▸ THE TASK
All records should be reproduced verbatim.

———

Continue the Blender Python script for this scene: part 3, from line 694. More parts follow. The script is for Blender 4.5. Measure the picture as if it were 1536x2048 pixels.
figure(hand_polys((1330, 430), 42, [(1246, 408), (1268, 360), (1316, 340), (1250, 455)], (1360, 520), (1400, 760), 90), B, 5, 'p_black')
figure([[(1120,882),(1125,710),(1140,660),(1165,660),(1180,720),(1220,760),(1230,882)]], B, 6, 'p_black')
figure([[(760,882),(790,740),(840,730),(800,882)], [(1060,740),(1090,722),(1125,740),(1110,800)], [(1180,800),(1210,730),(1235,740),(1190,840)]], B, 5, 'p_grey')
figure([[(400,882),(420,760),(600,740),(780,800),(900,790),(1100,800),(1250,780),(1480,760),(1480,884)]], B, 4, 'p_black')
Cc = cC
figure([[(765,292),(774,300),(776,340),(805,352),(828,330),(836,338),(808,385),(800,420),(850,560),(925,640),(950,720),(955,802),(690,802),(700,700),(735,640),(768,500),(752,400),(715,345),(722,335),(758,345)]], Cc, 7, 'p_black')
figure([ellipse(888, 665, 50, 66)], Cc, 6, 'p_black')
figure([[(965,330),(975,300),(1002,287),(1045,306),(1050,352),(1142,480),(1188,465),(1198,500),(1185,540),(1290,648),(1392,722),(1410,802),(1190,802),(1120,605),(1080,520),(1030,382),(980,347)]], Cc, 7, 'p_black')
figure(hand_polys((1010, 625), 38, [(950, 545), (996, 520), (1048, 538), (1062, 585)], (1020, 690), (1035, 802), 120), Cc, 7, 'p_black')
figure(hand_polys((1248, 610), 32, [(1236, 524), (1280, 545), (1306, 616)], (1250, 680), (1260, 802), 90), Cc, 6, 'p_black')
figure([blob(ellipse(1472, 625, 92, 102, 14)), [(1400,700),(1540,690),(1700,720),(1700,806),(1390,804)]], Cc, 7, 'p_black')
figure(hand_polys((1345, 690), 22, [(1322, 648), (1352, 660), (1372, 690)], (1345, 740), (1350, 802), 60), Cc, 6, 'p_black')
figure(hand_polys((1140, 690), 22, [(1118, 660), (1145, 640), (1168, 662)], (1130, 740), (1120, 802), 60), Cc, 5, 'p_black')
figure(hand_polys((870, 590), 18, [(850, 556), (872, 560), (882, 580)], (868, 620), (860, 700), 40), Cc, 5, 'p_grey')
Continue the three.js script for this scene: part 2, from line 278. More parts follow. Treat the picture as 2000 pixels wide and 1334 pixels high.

———

▸ THE RESULT
Continue the Blender Python script for this scene: part 3, from line 694. More parts follow. The script is for Blender 4.5. Measure the picture as if it were 1536x2048 pixels.
figure(hand_polys((1330, 430), 42, [(1246, 408), (1268, 360), (1316, 340), (1250, 455)], (1360, 520), (1400, 760), 90), B, 5, 'p_black')
figure([[(1120,882),(1125,710),(1140,660),(1165,660),(1180,720),(1220,760),(1230,882)]], B, 6, 'p_black')
figure([[(760,882),(790,740),(840,730),(800,882)], [(1060,740),(1090,722),(1125,740),(1110,800)], [(1180,800),(1210,730),(1235,740),(1190,840)]], B, 5, 'p_grey')
figure([[(400,882),(420,760),(600,740),(780,800),(900,790),(1100,800),(1250,780),(1480,760),(1480,884)]], B, 4, 'p_black')
Cc = cC
figure([[(765,292),(774,300),(776,340),(805,352),(828,330),(836,338),(808,385),(800,420),(850,560),(925,640),(950,720),(955,802),(690,802),(700,700),(735,640),(768,500),(752,400),(715,345),(722,335),(758,345)]], Cc, 7, 'p_black')
figure([ellipse(888, 665, 50, 66)], Cc, 6, 'p_black')
figure([[(965,330),(975,300),(1002,287),(1045,306),(1050,352),(1142,480),(1188,465),(1198,500),(1185,540),(1290,648),(1392,722),(1410,802),(1190,802),(1120,605),(1080,520),(1030,382),(980,347)]], Cc, 7, 'p_black')
figure(hand_polys((1010, 625), 38, [(950, 545), (996, 520), (1048, 538), (1062, 585)], (1020, 690), (1035, 802), 120), Cc, 7, 'p_black')
figure(hand_polys((1248, 610), 32, [(1236, 524), (1280, 545), (1306, 616)], (1250, 680), (1260, 802), 90), Cc, 6, 'p_black')
figure([blob(ellipse(1472, 625, 92, 102, 14)), [(1400,700),(1540,690),(1700,720),(1700,806),(1390,804)]], Cc, 7, 'p_black')
figure(hand_polys((1345, 690), 22, [(1322, 648), (1352, 660), (1372, 690)], (1345, 740), (1350, 802), 60), Cc, 6, 'p_black')
figure(hand_polys((1140, 690), 22, [(1118, 660), (1145, 640), (1168, 662)], (1130, 740), (1120, 802), 60), Cc, 5, 'p_black')
figure(hand_polys((870, 590), 18, [(850, 556), (872, 560), (882, 580)], (868, 620), (860, 700), 40), Cc, 5, 'p_grey')
Continue the three.js script for this scene: part 2, from line 278. More parts follow. Treat the picture as 2000 pixels wide and 1334 pixels high.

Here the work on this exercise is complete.